What does a “naturalistic teleology” mean?  When we try to understand any natural event, we look for ways in which the initial state of the system limits subsequent states.  A beaker of water can be frozen or heated to a boil, but not transformed into gold.  Lava under the earth can produce a volcano, but not Godzilla. 
Given any initial state of a system, some subsequent states are more likely than others.  It is rare, but not unprecedented, for mammalian evolution to move toward the development of wings and flight.  Some mammals returned to the sea and began to look a lot like fish; however, they did not develop gills.  This is what Daniel Dennett meant when he talked about “design space”.  At any point in the history of life on earth, a range of future organisms is possible.  As environments change, evolution will explore the possibilities in design space.  A population of lizards may change color to blend in better with new local vegetation, but the lizards will not acquire the power of genuine invisibility. 
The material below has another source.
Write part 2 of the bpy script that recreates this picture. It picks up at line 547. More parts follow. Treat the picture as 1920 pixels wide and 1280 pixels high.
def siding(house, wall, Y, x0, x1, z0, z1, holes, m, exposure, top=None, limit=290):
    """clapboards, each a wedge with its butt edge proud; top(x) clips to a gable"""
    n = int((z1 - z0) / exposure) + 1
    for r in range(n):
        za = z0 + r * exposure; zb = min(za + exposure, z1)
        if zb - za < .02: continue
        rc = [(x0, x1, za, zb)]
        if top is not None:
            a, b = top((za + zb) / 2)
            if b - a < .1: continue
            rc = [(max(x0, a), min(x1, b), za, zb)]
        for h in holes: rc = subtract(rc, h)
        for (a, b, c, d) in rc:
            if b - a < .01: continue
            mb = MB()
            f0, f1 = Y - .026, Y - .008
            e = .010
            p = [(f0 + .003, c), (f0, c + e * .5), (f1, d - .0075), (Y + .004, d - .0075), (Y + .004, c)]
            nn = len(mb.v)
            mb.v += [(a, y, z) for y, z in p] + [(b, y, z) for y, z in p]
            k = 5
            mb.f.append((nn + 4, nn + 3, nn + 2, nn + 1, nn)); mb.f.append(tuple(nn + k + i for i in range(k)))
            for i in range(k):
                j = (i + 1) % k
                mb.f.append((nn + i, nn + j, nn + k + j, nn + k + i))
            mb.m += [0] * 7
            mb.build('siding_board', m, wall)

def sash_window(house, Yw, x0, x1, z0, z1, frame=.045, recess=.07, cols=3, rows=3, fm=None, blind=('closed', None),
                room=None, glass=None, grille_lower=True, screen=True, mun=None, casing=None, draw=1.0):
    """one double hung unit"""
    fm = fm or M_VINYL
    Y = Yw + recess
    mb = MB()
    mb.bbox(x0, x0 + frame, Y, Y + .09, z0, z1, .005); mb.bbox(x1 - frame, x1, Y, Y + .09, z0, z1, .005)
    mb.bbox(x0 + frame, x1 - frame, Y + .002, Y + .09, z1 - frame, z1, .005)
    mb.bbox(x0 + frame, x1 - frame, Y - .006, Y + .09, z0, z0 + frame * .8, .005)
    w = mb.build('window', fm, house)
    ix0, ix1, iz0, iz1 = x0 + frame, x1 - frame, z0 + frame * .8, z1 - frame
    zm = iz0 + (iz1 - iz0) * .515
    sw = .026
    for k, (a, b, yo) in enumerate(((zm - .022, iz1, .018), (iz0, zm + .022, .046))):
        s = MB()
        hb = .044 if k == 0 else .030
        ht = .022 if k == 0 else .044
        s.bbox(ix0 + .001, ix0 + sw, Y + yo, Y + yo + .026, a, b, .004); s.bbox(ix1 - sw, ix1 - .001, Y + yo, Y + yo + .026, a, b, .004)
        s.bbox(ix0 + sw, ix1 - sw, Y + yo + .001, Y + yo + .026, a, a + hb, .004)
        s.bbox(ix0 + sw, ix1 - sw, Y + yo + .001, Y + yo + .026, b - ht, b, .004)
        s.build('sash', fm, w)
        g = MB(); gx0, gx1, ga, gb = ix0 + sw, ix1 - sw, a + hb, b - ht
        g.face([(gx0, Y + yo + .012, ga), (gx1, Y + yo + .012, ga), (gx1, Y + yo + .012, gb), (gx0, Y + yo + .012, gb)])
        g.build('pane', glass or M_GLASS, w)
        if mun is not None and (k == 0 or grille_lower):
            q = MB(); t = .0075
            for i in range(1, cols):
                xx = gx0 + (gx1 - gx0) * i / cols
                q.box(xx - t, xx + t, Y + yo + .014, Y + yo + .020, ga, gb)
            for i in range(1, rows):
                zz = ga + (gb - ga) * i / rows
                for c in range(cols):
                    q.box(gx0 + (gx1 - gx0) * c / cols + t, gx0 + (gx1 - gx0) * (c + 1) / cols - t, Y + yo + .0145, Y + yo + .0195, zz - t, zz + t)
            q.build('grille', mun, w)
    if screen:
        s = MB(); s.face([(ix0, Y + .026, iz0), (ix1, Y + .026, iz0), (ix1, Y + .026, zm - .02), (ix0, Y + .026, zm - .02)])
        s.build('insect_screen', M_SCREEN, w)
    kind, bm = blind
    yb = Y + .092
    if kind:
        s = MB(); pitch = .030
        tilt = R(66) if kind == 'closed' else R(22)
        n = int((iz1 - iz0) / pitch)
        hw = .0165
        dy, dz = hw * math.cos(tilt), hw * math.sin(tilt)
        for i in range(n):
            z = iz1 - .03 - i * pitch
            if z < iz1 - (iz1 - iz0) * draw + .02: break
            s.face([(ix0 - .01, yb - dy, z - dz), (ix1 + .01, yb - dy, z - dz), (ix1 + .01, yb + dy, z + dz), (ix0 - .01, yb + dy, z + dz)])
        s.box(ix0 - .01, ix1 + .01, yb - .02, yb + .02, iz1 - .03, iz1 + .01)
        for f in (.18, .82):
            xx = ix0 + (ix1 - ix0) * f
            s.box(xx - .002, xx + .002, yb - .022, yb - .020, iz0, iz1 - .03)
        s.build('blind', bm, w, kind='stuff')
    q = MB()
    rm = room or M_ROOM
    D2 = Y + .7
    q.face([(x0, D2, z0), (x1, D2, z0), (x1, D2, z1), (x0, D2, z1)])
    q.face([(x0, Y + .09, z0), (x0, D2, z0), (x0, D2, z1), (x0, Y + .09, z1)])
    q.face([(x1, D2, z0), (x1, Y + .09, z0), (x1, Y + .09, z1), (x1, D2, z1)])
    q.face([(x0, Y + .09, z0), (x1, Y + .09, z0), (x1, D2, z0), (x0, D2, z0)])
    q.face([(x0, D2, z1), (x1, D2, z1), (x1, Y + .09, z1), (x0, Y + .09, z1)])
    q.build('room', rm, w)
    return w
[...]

Nagel proposes that the laws of physics underlying the appearance of life are biased towards “the formation of more complex systems”. 
Teleological laws would assign higher probability to steps on paths in state space that have a higher velocity toward certain outcomes. 
In other words, there is something in inorganic matter that is biased toward the development of something like human beings.  It smoothed the path toward the appearance of the Ur-replicators, and then toward the development of genuine organisms.  It has operated in evolution up to the appearance of philosophers. 
All I would add at this point is that Nagel has become an Aristotelian, if not a Platonist.  The Socratics clearly believed in an embedded teleology.  It is not, or not so much, that some God intervenes to govern the course of organic development.  It is that mind is already present in the forces that mold living things. 
That is a shockingly bold proposal.  How it can be maintained and/or squared with a scientific scheme seems to me to be a challenging question.  I don’t know if we can make sense of such an embedded teleology without a divine intention biasing the cosmos; however, if we forget about that question for a moment, this is a plausible picture of the history of life on earth.